Last year the Imam became involved in a dispute with Erdoğan’s security guards over the mysterious disappearance of street cats from the area, and then over the severe wounding of two of his own cats in his back garden. He is convinced that the security guards are responsible, and that CCTV footage will demonstrate this. So far the police have refused to allow him to see it.
It is one thing to object to the depiction of living creatures, another to object to their existence. When he was mayor of Istanbul Erdoğan mooted the idea of taking all of the street cats to the Belgrade forest (the part of it that still had trees) and leaving them there to fend for themselves. The idea is almost casually cruel but it is not unprecedented: in the battle of the barracks/mosque/shopping centre/city museum Erdoğan has made great play of his knowledge of the city’s history, so he may know – he can now learn it from a prize-winning documentary from this year’s Cannes Film Festival - that in 1910 in the course of 3 months the Sultan, Talat Pasha, had Istanbul’s 30,000 street dogs rounded up and shipped to Hayırsız island in the Marmara Sea. Hayırsız translates roughly as ‘no good’, and it wasn’t for the dogs: with no food to be had they began to slaughter and eat one another. Their terrible screams could be heard in the city more than 10 km away.

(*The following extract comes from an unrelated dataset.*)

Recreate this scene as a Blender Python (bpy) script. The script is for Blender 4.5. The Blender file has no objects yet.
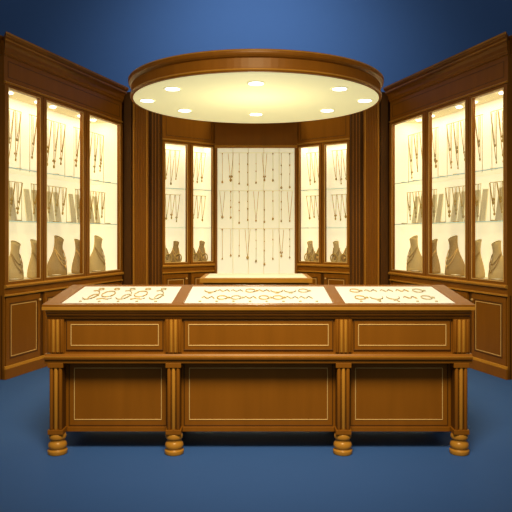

For now the cats on the street remain, but since Erdoğan and the AKP don’t like the idea of losing battles with dignity – the Gezi protest is much more about the trees than people realise - they have settled, as they often do, for a second best, proposing now that nobody be allowed to own more than two domestic pets, with inspectors given powers to take away the surplus ones and put them down. My father-in-law has vowed that if they come for his he will kill them.
If the speech he made on June 13th (to the heads of local government, if you please) is anything to go by Erdoğan feels the same about the protesters as he does about trees and cats. As the crisis approached its denouement, he told his audience that people had been delivering masks to the protesters in the park to protect them from the ‘bad smell’ of their own faeces.